Foreign exchange trading (FOREX) is an innovative type of business that
brings together buyers and sellers from all over the world regardless of
time and place. In other words, sellers and buyers conduct foreign
exchange transactions immediately. Cyprus is considered to be an
attractive location for the FOREX market. The attractive regulatory and
taxation schemes together with the low operation cost and high quality
financial, accounting and legal services motivate international FOREX
firms to install their business activities in Cyprus. In addition, the
Cyprus legislation is harmonised with EU Directives as Cyprus is a full
member of the European Union. Precisely, as an EU member-state, Cyprus
is fully harmonised with the EU Market in Financial Instrument
Directive.
Nevertheless, it should be underlined that a FOREX firm needs to be
authorised by the Cyprus Securities and Exchange Commission (CySEC) in
order to be able to launch its business activities and offer its
services in Cyprus. FOREX firms belong to the category of Cyprus
Investment Firms. As a result, FOREX firms must comply with the
regulations of Law 144(I)/2007.
Application Procedure:
A primary requirement is that the Applicant must be a Cyprus Company,
with particularly drafted Memorandum and Articles of Association. In
addition, the Company must be headquartered in Cyprus.
Criteria for granting a license:
1.Submit all corporate documents, such as incorporation certificate,
certificate of directors/ secretary, shareholders, Memorandum and
Articles of Associations, etc., together with the Cyprus Investment Firm
Application Form (Form 144-03-01).
2.Submit a three-year business plan, internal procedures manual and,
anti-money laundering and know your clients (KYC) procedures.
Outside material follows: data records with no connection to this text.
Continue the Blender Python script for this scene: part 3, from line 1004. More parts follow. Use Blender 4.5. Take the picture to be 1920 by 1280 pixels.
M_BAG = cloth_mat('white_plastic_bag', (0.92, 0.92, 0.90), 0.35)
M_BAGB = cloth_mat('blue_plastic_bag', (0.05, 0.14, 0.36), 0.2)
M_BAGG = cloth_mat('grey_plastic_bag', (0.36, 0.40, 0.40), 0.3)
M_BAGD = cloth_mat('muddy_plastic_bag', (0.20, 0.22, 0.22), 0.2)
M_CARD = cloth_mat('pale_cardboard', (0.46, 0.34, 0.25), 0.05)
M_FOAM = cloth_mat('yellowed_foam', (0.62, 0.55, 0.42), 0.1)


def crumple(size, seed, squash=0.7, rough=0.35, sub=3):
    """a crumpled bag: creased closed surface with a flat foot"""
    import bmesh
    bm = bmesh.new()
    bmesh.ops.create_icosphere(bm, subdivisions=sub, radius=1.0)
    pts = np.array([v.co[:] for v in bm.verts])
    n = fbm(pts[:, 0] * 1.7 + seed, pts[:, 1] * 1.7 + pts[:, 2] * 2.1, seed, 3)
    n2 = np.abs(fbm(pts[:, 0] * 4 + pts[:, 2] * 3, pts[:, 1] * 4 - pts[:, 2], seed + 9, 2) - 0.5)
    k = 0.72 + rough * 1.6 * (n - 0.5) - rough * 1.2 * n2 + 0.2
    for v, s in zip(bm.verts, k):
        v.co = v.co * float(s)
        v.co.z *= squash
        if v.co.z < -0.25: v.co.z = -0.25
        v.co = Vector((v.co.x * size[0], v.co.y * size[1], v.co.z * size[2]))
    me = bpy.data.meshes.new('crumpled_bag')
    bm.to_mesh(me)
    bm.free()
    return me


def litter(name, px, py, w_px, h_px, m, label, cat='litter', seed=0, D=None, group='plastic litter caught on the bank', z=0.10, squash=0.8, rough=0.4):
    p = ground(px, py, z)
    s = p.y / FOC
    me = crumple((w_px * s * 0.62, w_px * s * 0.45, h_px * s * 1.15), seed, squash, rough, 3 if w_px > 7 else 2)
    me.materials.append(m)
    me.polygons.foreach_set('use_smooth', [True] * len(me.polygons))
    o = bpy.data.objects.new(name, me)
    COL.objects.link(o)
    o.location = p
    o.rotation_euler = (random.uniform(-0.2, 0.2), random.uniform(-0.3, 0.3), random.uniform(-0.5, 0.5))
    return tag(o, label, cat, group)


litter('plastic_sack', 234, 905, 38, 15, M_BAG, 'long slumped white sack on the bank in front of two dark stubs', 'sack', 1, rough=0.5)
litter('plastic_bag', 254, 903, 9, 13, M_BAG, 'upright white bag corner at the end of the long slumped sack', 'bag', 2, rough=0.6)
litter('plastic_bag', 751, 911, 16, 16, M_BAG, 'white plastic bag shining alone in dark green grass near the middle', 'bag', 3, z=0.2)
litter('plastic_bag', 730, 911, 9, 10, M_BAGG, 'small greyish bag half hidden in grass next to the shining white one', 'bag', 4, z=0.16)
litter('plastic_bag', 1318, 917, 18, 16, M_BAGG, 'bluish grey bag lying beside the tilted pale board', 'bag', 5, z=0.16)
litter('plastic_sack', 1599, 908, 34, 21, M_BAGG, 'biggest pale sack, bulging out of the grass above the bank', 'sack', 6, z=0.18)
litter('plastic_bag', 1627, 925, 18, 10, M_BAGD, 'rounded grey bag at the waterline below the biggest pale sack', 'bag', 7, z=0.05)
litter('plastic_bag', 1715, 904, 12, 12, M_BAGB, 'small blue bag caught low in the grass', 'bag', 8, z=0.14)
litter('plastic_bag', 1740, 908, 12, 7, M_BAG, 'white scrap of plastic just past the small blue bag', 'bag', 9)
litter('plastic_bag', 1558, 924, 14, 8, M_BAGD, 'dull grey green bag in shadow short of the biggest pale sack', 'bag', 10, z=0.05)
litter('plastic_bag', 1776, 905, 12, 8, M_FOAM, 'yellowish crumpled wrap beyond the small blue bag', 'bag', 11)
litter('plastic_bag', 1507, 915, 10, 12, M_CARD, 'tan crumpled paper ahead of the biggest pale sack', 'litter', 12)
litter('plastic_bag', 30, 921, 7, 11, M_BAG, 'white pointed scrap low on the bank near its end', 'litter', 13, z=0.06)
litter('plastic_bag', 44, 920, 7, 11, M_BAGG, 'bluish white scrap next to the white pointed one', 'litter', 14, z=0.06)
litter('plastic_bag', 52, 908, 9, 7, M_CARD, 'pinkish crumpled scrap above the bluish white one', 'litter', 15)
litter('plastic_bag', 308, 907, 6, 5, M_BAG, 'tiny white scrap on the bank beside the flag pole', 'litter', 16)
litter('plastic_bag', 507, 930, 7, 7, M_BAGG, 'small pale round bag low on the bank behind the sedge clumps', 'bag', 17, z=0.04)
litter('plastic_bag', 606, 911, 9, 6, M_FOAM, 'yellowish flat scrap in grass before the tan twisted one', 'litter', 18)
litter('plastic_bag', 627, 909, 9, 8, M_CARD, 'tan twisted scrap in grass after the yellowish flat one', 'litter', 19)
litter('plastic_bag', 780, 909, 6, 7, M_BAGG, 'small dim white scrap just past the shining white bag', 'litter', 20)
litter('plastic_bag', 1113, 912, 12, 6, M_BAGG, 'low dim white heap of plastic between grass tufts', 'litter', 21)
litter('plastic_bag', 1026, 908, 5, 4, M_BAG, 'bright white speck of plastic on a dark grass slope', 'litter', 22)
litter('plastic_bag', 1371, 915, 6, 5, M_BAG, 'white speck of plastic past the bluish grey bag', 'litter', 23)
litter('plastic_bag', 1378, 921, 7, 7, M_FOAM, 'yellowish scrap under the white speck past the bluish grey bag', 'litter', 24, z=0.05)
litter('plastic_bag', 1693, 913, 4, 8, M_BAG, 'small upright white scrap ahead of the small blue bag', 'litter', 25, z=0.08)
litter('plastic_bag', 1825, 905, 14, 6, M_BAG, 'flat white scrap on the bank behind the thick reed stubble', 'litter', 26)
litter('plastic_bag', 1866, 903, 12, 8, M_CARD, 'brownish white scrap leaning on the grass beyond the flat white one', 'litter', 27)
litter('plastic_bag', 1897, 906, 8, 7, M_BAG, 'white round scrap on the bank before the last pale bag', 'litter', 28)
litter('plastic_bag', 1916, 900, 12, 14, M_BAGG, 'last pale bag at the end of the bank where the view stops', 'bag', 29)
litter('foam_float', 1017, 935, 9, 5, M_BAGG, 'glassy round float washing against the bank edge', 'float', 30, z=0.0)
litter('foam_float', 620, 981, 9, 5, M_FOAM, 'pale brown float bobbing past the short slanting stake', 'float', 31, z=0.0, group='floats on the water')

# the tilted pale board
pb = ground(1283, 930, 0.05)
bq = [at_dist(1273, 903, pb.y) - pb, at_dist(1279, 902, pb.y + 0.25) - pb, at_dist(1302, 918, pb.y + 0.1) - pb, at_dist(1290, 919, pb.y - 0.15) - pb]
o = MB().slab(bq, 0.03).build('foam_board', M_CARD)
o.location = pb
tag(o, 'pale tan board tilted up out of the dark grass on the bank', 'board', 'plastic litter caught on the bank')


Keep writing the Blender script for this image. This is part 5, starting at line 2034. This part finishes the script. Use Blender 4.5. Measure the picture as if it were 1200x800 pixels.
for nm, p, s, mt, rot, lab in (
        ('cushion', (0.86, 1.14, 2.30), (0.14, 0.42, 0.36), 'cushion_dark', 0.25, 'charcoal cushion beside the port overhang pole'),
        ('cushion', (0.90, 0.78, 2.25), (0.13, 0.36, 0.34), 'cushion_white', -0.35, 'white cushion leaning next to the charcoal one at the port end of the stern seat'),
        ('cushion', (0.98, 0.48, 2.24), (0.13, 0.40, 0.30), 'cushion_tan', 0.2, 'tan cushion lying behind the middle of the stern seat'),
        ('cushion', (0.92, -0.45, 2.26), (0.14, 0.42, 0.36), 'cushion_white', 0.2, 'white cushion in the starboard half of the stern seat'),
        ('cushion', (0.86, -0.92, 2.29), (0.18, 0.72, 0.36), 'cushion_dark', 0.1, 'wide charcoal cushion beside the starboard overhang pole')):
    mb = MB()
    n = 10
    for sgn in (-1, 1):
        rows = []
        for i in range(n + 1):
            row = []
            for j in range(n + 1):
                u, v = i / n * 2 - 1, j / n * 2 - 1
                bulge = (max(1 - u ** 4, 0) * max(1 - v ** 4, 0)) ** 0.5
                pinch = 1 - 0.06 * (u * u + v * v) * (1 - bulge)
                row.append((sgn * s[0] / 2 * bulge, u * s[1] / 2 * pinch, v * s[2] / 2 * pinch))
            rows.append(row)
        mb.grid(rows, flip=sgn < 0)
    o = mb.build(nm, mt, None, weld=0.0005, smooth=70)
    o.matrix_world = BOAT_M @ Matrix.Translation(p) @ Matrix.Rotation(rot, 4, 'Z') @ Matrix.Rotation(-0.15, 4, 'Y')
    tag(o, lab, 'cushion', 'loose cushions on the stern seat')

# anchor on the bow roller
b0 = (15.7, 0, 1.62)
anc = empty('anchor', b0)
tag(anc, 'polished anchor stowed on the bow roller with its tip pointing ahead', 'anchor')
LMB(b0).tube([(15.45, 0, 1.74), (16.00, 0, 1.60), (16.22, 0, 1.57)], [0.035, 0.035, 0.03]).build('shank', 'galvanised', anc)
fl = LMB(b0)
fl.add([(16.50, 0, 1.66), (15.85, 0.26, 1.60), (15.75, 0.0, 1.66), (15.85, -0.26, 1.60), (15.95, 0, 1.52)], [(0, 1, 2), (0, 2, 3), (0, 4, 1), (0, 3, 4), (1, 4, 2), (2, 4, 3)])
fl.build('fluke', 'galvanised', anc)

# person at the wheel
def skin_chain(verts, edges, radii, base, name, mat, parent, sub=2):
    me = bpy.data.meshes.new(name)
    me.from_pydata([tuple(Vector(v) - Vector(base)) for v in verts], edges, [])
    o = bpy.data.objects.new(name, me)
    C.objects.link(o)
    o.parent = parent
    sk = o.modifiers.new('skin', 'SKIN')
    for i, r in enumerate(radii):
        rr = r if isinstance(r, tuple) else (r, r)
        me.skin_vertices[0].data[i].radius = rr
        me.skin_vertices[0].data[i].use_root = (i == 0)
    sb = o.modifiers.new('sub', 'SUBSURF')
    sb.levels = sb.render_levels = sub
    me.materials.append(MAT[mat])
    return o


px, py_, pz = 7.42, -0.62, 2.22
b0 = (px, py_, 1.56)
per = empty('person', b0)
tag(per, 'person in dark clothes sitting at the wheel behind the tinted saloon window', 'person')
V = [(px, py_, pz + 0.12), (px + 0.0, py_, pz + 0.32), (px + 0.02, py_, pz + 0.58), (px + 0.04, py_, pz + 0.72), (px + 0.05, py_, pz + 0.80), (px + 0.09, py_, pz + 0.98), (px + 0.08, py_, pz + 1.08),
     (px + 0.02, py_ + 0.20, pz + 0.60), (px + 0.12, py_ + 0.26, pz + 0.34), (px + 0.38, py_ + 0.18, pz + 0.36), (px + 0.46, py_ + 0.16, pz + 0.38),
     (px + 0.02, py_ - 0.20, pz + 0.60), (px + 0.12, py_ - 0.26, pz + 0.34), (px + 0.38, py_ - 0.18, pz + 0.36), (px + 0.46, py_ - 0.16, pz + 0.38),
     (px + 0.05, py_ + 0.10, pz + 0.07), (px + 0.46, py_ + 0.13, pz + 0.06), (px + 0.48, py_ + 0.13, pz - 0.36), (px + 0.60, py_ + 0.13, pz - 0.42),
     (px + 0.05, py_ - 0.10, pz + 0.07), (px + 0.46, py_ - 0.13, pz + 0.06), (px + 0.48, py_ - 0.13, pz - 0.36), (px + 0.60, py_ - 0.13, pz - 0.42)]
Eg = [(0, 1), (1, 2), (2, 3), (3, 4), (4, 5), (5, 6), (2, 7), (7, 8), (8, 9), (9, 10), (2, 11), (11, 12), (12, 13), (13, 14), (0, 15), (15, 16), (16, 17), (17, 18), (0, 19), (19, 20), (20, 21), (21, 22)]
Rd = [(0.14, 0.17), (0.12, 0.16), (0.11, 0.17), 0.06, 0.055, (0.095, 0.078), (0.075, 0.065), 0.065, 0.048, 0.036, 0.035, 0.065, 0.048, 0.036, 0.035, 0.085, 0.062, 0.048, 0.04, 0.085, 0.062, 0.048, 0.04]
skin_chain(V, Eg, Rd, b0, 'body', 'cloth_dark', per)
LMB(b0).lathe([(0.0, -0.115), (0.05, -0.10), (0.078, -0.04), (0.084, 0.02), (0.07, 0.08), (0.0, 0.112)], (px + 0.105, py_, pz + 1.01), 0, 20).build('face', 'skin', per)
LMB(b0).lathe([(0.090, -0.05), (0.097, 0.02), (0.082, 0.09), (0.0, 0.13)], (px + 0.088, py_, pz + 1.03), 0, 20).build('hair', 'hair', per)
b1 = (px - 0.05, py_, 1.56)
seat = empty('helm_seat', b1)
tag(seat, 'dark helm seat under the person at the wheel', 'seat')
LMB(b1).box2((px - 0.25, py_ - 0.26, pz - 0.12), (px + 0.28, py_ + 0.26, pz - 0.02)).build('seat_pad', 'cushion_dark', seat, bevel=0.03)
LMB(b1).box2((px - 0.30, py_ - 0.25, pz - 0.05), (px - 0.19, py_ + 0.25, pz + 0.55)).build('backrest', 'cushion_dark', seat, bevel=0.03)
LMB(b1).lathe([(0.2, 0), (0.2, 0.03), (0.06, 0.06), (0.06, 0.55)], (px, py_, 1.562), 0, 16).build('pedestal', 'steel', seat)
3.CySEC will decide within six months after the reception of the
application and supporting documents.
Main Requirements:
•The Memorandum of the Company must state clearly the nature of its
business activities.
•The Applicant must fulfill the minimum capital requirements.
•At least one director is a permanent resident of the Republic of Cyprus
and fits CySEC’s criteria, i.e. directors must be individuals of good
reputation and sufficiently experienced.
•The company needs to have an office in Cyprus.
•The company is obliged to develop internal control mechanisms,
procedures and policies.
•CySEC must be satisfied that the company has internal procedures in
order to avoid a potential conflict of interest with its clients.
I.Application fee : According to the provisions of Part I of Directive
DI144-2007-04 of 2011 and Directive DI144-2007-04A of 2012, the
Applicant must pay the relevant fee.
The payable charge is 3.000 euros increased by:
a.1.000 euros per investment service of paragraph 1, 5 and 7 of Part I,
Annex III of the Law;
b.1.500 euros per investment service of paragraph 2 and 4 of Part I,
Annex III of the Law;
c.2.000 euros per investment service/activity of paragraph 3 and 6 of
Part I, Annex III of the Law;
d.10.000 euros for the investment activity 8 of Part I, Annex III, of
the Law;
e.500 euros per ancillary service of Part II of Annex III of the Law;
II.Reporting and Compliance Requirements: Finally, it should be pointed
out that investment firms licensed by CySEC have an ongoing reporting
duty to CySEC. Furthermore, they are obliged to comply with Anti-Money
Laundering regulations and develop "Know Your Client" procedures.